**WRITTEN EXERCISE:**
Copy exactly the block of lines between the one containing "Keep writing the" and the one containing "for a in (a0, a1): skin('boot', [a", inclusive.

**RECORDS TO USE:**

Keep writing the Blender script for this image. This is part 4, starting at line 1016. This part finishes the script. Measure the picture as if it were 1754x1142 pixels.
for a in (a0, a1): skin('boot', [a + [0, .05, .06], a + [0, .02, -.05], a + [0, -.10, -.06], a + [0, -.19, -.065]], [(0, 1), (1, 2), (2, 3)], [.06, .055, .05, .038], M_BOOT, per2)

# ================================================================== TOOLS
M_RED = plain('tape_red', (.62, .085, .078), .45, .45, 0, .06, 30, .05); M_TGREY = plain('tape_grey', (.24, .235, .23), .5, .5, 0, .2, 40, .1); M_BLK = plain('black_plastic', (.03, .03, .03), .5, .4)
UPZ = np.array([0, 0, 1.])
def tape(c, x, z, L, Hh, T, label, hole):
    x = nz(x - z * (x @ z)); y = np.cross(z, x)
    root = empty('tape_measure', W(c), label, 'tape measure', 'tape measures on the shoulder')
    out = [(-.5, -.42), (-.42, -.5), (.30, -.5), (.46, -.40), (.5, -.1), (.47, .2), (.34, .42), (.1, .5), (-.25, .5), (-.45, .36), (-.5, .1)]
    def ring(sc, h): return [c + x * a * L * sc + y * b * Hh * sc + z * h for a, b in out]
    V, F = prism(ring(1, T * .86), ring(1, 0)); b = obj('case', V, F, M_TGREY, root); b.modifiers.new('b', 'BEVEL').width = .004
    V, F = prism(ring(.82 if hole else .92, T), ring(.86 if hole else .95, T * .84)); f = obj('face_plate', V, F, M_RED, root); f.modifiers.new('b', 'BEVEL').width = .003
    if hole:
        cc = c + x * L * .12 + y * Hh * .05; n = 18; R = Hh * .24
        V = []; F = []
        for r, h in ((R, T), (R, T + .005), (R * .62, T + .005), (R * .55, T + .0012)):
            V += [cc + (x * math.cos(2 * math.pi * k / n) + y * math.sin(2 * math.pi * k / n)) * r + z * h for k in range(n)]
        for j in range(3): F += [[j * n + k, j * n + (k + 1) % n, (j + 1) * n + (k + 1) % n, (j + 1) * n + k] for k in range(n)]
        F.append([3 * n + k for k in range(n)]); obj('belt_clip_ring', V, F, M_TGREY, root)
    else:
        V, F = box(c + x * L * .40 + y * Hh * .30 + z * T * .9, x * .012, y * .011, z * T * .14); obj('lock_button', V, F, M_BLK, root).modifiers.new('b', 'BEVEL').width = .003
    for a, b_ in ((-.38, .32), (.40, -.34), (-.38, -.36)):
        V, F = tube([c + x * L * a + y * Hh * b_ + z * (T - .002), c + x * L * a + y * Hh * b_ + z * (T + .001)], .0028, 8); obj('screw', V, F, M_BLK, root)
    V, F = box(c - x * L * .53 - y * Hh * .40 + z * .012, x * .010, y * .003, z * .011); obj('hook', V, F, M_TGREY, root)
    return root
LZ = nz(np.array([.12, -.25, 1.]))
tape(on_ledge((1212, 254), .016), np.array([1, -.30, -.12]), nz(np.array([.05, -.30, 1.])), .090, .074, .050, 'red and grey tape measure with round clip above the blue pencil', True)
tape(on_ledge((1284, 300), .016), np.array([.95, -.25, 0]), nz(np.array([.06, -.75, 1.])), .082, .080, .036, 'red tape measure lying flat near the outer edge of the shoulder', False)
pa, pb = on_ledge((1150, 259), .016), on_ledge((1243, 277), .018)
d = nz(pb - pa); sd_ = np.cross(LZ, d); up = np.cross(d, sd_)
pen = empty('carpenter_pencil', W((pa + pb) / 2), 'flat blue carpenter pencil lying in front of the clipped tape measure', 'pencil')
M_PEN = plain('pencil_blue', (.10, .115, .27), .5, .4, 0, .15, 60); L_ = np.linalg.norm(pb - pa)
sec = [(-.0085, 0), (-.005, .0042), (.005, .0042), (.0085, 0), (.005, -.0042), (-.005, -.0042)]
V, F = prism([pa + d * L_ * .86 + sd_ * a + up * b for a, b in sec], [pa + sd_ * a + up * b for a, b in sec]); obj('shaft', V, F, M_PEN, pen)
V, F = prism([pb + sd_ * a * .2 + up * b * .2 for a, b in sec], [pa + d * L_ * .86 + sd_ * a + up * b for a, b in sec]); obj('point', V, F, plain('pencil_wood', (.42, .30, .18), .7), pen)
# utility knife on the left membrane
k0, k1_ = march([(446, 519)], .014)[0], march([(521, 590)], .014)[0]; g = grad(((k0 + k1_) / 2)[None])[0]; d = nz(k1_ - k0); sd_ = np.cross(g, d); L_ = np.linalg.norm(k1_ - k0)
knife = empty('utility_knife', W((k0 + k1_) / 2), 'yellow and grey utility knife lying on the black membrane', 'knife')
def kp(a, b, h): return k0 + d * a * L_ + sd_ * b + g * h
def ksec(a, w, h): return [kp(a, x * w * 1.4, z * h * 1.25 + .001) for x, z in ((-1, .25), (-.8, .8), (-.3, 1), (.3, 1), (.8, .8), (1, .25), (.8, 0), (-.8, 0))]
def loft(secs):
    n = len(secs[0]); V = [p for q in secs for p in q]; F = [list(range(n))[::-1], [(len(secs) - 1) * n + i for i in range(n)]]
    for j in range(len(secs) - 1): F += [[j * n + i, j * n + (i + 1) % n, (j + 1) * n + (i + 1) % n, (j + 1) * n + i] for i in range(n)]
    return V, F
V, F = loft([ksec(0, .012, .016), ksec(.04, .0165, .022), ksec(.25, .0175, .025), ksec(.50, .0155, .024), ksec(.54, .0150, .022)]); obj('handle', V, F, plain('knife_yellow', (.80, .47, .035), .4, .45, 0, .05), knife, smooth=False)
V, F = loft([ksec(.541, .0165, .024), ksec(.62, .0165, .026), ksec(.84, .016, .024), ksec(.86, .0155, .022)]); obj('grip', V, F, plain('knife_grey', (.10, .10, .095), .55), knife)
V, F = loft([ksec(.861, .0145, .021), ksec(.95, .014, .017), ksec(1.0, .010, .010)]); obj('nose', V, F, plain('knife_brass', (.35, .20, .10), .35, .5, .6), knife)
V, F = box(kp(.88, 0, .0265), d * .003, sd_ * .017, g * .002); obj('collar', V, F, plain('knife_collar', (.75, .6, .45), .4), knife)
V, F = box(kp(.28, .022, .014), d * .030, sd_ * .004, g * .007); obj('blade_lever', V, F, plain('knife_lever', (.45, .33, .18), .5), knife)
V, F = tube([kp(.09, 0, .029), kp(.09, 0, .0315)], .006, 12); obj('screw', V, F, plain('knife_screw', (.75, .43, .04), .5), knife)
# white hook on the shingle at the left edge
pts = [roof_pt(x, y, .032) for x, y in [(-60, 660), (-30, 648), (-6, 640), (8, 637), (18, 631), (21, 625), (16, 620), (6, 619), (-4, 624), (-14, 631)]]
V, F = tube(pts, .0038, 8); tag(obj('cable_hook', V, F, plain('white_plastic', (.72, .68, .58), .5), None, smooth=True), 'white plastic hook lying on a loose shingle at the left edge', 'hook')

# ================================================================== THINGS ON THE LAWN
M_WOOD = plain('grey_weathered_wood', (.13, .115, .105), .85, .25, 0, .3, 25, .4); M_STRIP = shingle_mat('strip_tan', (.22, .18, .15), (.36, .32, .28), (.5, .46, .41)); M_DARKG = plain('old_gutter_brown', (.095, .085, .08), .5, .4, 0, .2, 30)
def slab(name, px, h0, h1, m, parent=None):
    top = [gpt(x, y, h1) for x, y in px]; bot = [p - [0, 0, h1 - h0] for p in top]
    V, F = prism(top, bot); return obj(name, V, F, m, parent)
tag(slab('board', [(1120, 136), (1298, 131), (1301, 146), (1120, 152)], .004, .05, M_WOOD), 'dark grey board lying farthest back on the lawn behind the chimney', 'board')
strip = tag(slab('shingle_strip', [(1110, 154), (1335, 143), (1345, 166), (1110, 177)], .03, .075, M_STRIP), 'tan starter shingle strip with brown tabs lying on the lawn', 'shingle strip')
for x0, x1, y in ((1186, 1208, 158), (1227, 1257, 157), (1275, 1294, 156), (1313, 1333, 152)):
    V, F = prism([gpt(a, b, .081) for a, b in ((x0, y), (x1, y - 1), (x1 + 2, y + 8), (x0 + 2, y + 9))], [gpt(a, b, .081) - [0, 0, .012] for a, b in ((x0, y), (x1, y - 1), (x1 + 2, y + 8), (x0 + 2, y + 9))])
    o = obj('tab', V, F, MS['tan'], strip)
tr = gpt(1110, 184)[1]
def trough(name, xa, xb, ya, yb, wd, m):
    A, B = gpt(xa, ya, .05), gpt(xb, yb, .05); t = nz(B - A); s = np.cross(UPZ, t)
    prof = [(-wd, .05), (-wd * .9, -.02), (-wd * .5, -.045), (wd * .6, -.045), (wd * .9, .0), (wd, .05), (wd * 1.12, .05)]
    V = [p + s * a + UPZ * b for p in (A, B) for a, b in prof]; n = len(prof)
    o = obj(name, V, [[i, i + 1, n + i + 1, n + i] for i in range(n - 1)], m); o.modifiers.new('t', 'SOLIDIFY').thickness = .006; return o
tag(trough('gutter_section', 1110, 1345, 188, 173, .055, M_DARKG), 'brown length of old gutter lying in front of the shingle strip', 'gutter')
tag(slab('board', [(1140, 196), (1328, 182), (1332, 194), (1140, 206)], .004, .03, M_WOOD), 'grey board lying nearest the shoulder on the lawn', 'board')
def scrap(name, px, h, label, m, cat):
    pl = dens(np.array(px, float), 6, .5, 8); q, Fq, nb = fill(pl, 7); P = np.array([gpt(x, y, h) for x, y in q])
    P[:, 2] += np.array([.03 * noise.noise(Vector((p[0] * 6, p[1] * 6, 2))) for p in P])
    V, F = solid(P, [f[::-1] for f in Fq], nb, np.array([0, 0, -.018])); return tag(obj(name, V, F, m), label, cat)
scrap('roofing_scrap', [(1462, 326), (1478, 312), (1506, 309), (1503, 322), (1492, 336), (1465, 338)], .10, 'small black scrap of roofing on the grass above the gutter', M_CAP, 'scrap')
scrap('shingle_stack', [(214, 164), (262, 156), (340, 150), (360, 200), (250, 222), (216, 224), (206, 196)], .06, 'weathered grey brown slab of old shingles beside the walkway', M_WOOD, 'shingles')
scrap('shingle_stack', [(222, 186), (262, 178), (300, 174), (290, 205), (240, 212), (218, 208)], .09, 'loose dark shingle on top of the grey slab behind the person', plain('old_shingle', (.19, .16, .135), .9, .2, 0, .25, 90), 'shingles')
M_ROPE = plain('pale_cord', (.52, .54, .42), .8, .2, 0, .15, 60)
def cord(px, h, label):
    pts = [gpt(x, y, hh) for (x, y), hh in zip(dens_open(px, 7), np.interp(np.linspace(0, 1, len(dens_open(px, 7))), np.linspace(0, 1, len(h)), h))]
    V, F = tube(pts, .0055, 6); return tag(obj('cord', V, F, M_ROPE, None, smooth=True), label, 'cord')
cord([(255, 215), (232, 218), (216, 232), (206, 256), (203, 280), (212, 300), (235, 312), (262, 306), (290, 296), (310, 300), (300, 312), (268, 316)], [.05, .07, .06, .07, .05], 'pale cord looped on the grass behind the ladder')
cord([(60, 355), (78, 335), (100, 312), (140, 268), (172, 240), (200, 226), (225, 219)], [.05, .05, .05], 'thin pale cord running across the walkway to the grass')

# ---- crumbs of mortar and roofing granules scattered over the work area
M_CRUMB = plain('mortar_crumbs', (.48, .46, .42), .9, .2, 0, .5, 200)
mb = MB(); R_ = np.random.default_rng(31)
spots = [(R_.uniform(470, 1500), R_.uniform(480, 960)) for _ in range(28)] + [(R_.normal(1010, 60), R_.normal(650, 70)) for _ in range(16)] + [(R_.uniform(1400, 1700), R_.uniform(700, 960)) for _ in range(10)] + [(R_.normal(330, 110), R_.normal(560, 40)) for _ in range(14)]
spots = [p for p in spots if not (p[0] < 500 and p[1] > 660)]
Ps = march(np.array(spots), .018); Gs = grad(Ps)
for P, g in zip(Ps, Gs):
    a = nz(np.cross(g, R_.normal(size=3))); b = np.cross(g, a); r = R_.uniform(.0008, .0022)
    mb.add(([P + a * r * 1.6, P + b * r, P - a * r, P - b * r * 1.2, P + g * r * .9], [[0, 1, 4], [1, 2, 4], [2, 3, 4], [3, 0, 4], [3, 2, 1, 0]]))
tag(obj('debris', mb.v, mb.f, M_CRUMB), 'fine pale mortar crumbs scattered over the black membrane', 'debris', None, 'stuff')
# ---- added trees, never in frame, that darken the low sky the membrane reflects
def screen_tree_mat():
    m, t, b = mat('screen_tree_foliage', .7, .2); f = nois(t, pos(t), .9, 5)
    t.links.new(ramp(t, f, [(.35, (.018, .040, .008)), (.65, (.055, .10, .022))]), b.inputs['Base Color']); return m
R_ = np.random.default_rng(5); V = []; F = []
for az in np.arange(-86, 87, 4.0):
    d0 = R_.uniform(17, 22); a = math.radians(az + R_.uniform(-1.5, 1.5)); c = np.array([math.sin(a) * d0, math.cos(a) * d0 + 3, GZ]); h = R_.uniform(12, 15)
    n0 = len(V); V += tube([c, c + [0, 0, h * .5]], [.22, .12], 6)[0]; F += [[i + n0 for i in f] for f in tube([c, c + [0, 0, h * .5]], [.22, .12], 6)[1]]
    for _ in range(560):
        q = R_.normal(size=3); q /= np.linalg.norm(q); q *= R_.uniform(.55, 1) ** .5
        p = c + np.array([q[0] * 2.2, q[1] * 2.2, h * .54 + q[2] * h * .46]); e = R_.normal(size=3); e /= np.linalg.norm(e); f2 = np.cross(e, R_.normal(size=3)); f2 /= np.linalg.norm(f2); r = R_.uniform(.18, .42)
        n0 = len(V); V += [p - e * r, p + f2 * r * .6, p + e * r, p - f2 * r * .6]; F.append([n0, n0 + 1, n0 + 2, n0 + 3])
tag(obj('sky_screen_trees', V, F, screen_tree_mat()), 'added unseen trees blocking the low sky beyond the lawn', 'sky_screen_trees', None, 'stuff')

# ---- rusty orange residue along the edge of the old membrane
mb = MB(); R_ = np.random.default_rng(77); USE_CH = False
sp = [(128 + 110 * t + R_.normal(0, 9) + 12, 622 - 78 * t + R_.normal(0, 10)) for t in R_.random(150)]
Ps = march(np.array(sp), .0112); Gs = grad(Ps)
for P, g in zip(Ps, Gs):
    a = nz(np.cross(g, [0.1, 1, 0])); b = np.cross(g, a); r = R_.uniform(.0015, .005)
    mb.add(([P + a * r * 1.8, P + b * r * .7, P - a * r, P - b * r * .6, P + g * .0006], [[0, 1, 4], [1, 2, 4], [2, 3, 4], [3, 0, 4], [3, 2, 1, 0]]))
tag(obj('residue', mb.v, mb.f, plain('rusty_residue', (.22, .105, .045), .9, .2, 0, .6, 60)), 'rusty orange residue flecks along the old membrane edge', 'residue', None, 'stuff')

--

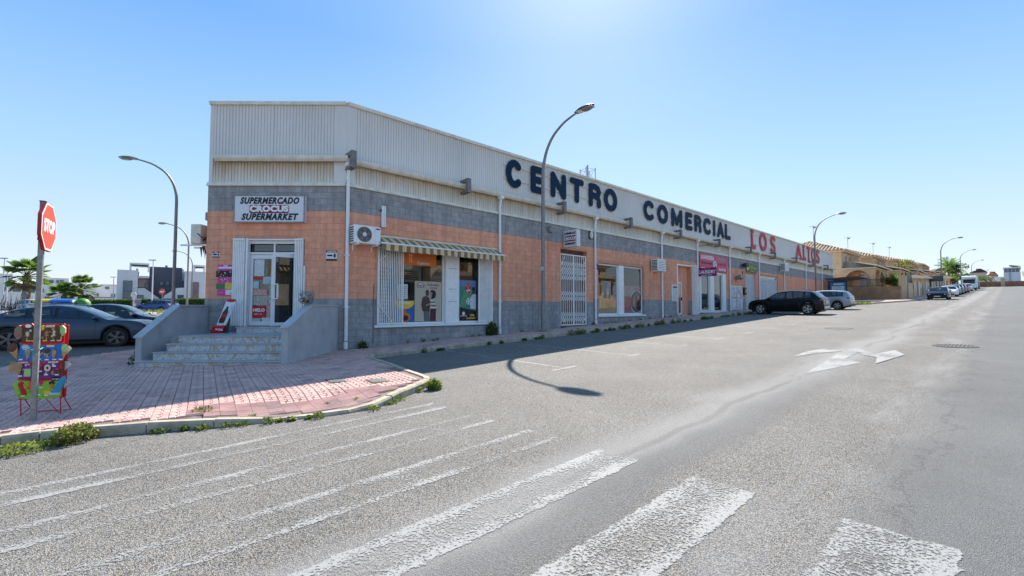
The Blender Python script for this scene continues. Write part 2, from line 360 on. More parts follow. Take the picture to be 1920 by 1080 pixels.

**ANSWER:**
Keep writing the Blender script for this image. This is part 4, starting at line 1016. This part finishes the script. Measure the picture as if it were 1754x1142 pixels.
for a in (a0, a1): skin('boot', [a + [0, .05, .06], a + [0, .02, -.05], a + [0, -.10, -.06], a + [0, -.19, -.065]], [(0, 1), (1, 2), (2, 3)], [.06, .055, .05, .038], M_BOOT, per2)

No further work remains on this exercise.